▸ EXERCISE PROMPT
Copy out all lines where "wide" appears.

----- ENTRIES PROVIDED -----

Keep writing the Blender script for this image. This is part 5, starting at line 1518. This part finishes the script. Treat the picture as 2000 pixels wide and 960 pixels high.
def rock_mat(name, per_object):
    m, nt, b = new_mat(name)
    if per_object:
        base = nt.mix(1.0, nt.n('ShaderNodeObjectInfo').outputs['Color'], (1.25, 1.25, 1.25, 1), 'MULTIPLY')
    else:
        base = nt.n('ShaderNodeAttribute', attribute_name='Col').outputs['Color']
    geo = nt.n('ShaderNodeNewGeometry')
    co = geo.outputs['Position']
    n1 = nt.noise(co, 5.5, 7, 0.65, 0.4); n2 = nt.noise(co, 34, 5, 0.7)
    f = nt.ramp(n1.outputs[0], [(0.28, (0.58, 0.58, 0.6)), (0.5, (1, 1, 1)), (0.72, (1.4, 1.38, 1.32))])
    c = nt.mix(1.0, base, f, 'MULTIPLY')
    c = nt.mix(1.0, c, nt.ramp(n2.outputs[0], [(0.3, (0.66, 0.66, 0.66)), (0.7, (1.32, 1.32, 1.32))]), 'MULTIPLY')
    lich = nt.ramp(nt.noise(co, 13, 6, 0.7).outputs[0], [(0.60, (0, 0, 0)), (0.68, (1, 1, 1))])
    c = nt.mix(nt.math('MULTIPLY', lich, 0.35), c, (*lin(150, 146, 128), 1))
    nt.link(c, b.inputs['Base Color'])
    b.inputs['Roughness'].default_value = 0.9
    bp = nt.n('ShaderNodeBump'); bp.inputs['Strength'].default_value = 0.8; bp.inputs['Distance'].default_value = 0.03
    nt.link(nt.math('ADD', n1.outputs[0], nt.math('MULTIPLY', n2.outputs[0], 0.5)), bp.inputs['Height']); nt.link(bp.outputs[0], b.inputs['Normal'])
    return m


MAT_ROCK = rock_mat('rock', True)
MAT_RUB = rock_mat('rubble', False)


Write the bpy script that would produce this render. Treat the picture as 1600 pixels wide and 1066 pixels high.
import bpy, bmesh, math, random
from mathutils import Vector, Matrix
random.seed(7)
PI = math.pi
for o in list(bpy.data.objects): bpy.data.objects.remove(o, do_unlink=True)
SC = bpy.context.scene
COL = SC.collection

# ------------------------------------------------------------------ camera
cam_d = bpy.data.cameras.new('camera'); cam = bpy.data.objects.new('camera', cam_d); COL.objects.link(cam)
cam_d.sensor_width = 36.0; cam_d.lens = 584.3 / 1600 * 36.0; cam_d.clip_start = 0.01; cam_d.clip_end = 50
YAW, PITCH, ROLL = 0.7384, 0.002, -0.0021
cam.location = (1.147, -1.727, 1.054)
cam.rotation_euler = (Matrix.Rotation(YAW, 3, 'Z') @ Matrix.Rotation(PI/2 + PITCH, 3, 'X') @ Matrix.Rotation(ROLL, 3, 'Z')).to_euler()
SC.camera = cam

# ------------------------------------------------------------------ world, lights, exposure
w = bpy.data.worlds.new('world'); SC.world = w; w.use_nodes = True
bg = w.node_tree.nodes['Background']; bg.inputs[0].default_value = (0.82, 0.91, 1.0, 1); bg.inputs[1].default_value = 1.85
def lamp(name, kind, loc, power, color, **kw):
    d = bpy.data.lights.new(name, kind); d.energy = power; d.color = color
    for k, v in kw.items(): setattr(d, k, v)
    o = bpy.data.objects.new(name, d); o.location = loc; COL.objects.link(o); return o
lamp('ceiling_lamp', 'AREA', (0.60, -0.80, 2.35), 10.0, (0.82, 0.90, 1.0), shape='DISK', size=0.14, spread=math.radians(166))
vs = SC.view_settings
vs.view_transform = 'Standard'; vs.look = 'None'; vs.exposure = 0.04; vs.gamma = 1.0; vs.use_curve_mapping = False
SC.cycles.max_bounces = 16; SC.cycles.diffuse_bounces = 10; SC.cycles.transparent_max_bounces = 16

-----

▸ FULL SOLUTION
Keep writing the Blender script for this image. This is part 5, starting at line 1518. This part finishes the script. Treat the picture as 2000 pixels wide and 960 pixels high.
Write the bpy script that would produce this render. Treat the picture as 1600 pixels wide and 1066 pixels high.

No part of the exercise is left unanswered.